Während des eigentlichen Scannens kann der Scanner-Bediener mit dem Modus „Quality Overlay“ zu den Teilen des Objekts geführt werden, die möglicherweise neu gescannt, näher herangeführt oder mit mehr Zeitaufwand bearbeitet werden müssen, um eine gute Qualität des endgültigen Scans zu gewährleisten. Ein Modus, der bei Bedarf deaktiviert werden kann, der aber für Anfänger im manuellen Scannen sehr nützlich sein kann.

Generell wird das 3D-Scannen mit Leo durch den Frontbildschirm, der die Konzentration auf das zu scannende Modell ermöglicht, sowie durch das Fehlen von Kabeln, das echte Bewegungsfreiheit für die manchmal langen Scanphasen bietet, stark vereinfacht. Die in den Leo-Bildschirm integrierten visuellen Softwarehilfen vereinfachen ebenfalls diese Phase und begrenzen mögliche Fehler. Die erhaltenen Ergebnisse müssen noch in der Artec Studio Software weiterverarbeitet werden – ein Schritt, bei dem der Autopilot-Modus eine große Hilfe ist (siehe 3. Die Software Artec Studio).
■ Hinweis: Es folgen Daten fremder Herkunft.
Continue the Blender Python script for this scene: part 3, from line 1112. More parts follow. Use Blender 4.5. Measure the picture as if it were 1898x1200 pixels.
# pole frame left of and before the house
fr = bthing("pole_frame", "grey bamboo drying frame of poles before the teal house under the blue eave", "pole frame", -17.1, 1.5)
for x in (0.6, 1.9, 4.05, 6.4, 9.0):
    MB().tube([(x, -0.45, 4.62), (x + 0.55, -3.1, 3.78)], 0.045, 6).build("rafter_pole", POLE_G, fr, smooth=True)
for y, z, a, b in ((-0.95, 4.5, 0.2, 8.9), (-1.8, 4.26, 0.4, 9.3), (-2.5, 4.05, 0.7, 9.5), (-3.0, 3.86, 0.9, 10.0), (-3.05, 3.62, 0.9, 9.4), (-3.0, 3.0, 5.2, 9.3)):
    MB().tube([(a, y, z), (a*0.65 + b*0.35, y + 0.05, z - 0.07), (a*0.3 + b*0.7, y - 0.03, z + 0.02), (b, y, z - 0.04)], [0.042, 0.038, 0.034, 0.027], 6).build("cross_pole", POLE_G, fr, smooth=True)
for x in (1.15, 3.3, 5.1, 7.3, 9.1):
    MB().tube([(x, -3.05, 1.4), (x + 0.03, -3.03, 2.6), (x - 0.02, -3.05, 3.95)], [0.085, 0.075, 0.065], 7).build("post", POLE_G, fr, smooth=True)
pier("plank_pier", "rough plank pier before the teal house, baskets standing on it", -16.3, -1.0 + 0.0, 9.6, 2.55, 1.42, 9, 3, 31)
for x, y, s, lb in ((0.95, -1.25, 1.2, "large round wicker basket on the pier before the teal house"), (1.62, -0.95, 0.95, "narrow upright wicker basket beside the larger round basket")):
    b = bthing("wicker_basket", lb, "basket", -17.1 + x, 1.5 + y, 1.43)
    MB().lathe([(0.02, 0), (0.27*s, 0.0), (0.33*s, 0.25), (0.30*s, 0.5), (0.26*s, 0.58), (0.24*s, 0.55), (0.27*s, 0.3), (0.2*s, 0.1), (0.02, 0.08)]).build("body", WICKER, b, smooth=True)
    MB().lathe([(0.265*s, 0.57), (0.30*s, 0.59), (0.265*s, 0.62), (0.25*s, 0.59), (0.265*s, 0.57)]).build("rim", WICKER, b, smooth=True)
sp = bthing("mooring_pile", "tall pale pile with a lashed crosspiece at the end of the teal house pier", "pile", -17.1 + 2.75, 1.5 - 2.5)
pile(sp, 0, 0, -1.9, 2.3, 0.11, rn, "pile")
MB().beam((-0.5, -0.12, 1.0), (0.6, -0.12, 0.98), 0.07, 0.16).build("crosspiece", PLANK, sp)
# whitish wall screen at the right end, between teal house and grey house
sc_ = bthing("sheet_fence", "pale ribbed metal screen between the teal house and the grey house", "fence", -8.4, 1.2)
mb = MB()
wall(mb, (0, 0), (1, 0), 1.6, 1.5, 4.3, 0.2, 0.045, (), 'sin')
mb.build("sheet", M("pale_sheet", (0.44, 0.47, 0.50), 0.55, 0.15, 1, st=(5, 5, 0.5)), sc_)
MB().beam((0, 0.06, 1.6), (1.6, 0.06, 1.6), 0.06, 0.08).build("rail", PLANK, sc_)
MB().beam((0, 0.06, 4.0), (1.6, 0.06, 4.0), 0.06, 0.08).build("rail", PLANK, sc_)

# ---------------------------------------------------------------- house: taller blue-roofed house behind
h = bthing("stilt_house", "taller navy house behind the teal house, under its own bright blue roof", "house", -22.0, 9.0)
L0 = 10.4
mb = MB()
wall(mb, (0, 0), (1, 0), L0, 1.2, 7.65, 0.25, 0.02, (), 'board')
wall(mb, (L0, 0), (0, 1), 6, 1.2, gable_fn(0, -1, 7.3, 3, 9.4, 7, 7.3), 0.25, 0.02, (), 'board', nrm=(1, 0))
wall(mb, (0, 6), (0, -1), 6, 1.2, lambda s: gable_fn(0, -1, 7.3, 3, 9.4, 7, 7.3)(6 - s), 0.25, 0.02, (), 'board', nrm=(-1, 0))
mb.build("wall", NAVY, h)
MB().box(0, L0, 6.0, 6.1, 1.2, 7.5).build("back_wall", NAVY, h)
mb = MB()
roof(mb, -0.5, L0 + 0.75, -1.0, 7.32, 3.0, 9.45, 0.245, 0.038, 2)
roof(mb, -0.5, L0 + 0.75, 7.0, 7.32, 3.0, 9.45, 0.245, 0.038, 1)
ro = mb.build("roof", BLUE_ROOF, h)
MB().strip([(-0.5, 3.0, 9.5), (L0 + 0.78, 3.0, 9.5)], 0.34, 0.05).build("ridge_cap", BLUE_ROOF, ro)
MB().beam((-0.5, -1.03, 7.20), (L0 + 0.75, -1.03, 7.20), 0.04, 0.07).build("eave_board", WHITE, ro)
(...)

All unsere Tests finden Sie im 3Dnatives Lab.

Fazit

  • Scanner Inhalt 9.5/10
  • Software 9.5/10
  • Scan-Qualität 10/10
  • Bedienbarkeit 10/10
9.8 / 10

Positive Punkte:
– drahtlos
– Touchscreen
– leichte Handhabung

Negative Punkte:
– Preis
– Gewicht
– Keine Kompatibilität mit MacOS/Linux

Mit Leo bietet der Hersteller Artec 3D das erste tragbare, kabellose Modell auf dem 3D-Scanner-Markt an, eine technische Meisterleistung, die einen echten Mehrwert gegenüber der Konkurrenz bringt und auf jahrelanger Erfahrung in der Entwicklung von 3D-Scannern beruht. Der Startpreis liegt allerdings bei 26.700 €, darin enthalten sind eine 2-Jahres-Garantie und der Kauf der Bearbeitungssoftware Artec Studio.

Der HD-Touchscreen und die übersichtliche Software-Oberfläche bieten ein einfaches und intuitives Gesamterlebnis in Verbindung mit einer sehr guten Scanqualität. Einziges Manko ist das Gewicht von 2,6 kg und die Tatsache, dass die Artec Studio 3D Software nicht nativ mit Mac und Linux kompatibel ist. Dieser 3D-Scanner mit strukturiertem Licht ist eine großartige Überraschung für den Markt und lässt große Perspektiven für die Zukunft der tragbaren 3D-Scanner erwarten!